Ian Bicking ianb at colorstudy.com
Wed May 18 18:08:00 CEST 2005


Martin Blais wrote:
> hmm...  I have come to the following conclusion: there are two types
> of documentation, and they are completely separate beasts, and I feel
> that we should start recognizing this difference.
> 
> 1. reference docs: its structure mirrors the structure of the code,
> and it is often or best automatically generated from the source code
> and comments in the source code.  It does not matter very much if the
> private methods are visible in this documentation;
> 
> 2. user documentation: a manual written with the specific purpose of
> educating a person about how to use the specific module.  its
> structure does not mirror that of the source code at all.  It does not
> describe all the source code, just what is needed.  There are code
> examples.  There might be different manuals for different types of
> users written from different angles.

I think that's a good distinction.  And like several people I'm not very 
interested in 1.

Right now I'm comfortable using stand-alone text files for some kinds of 
documentation, like tutorials.  These often bring together code that 
isn't closely related, cover topics only briefly, and hopefully can be 
doctested to maintain accuracy.

But when it comes to reference documentation I'm struggling.  For Paste 
in particular, automatically generated documentation would be 
unnecessarily intimidating and hard to use, as it would expose all sorts 
of details about the implementation that aren't important from the 
outside.  Short of prefixing 90% of my symbols with _ (which obviously I 
don't want to do ;) there's a lot of stuff something like epydoc 
couldn't recognize as private -- because they aren't really "private" at 
all, just not that "public" either.  (Well, in theory on the global 
level I can use __all__)

As I've been thinking about this, one solution is interfaces.  I'm 
pretty happy with the documentation value of the Wareweb Servlet 
interface, for instance: 
http://svn.pythonpaste.org/Paste/trunk/paste/wareweb/interfaces.py

And I'm happy to maintain that even though it's not a formal interface, 
I'm not using it for anything, and I don't expect any alternate 
implementations.  (Though I'm reluctant to make Paste depend on Zope 
interfaces until they get into core because they include C code; though 
of course the presence of that C code doesn't mean anything to me 
because I still wouldn't *use* those interfaces for anything, so maybe I 
just have to become comfortable with the installation issues.)  Formal 
ways of noting what interfaces are required for certain arguments would 
also be useful.

But that only covers objects.  And while the source of an interface is 
highly readable, converting that to HTML would be useful.

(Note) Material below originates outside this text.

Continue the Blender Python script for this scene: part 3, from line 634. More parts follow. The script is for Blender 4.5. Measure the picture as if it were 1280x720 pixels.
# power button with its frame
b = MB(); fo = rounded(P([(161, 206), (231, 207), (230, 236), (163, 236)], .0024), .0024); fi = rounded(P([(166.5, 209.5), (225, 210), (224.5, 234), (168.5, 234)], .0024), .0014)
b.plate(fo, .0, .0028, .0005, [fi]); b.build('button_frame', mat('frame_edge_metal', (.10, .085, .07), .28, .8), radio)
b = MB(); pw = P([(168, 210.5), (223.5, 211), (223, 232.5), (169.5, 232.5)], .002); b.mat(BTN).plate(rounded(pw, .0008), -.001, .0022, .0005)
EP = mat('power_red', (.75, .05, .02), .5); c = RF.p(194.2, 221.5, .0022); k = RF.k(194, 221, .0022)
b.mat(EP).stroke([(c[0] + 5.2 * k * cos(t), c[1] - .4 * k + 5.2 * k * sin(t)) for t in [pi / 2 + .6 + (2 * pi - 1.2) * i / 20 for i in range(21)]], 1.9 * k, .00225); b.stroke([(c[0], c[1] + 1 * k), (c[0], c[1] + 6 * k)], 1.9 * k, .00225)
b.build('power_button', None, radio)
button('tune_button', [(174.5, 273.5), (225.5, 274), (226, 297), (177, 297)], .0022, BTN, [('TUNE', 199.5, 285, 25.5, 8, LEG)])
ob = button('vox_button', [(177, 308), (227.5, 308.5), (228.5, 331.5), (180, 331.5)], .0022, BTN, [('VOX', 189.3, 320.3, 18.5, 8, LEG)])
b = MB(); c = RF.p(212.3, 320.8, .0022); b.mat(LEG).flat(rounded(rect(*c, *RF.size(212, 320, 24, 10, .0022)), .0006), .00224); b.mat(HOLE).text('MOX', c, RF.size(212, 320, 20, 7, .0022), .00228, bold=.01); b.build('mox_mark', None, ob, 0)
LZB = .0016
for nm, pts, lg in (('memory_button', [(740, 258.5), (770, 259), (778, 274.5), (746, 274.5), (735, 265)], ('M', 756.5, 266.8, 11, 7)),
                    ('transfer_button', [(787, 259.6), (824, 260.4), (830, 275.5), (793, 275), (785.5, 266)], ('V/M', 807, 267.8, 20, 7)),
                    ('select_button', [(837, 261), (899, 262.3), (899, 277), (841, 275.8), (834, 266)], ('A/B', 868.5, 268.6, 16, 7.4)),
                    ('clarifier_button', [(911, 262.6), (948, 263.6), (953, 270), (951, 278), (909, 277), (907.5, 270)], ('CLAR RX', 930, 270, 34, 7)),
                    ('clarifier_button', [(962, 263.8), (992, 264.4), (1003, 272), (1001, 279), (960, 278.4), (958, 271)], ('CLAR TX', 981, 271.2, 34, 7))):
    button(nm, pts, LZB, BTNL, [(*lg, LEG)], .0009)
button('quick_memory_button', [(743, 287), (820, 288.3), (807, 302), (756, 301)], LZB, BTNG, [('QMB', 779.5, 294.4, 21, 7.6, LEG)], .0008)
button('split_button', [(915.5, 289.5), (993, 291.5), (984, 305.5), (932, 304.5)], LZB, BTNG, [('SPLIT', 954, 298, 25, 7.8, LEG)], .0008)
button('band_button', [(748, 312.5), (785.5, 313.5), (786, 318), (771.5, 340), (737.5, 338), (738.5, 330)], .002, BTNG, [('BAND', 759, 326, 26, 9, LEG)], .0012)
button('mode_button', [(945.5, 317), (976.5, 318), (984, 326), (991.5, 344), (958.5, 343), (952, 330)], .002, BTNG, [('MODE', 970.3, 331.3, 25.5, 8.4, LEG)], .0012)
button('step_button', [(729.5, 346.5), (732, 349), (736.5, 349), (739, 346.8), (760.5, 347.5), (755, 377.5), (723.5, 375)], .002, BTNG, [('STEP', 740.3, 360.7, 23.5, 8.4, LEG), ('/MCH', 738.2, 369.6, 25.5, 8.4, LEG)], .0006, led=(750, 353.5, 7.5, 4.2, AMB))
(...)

But I have a lot of middling documentation.  It's not doctestable, it's 
not structured so that an interface is useful, the code is in modules I 
don't expect the user to import specifically, and I am wary of just 
creating a separate text file because of API drift; I've found it hard 
to keep track of the information in two places.

My thinking now is that I put these docs in the modules directly -- 
maybe with docstrings with special markings, maybe in a special variable 
(e.g., __manual__) -- and then manually maintain documents that import 
those bits of documentation into a more structured form.  This would 
give me space to include notes between modules (providing continuity and 
notes on the relations between code), and order them the way I prefer. 
If the documentation is able to have intelligent interlinking, that'd 
also be great; my experience with ReST is not great here, as it makes 
strong distinctions between same-page links and external links.  Though 
maybe that could be easily fixed with a two-phase build process; ReST 
identifies the links, outputs HTML, and then I resolve all the links in 
a separate phase.  This mean I wouldn't have to recompile the ReST as 
often too, which is nice since ReST is slow enough that it matters.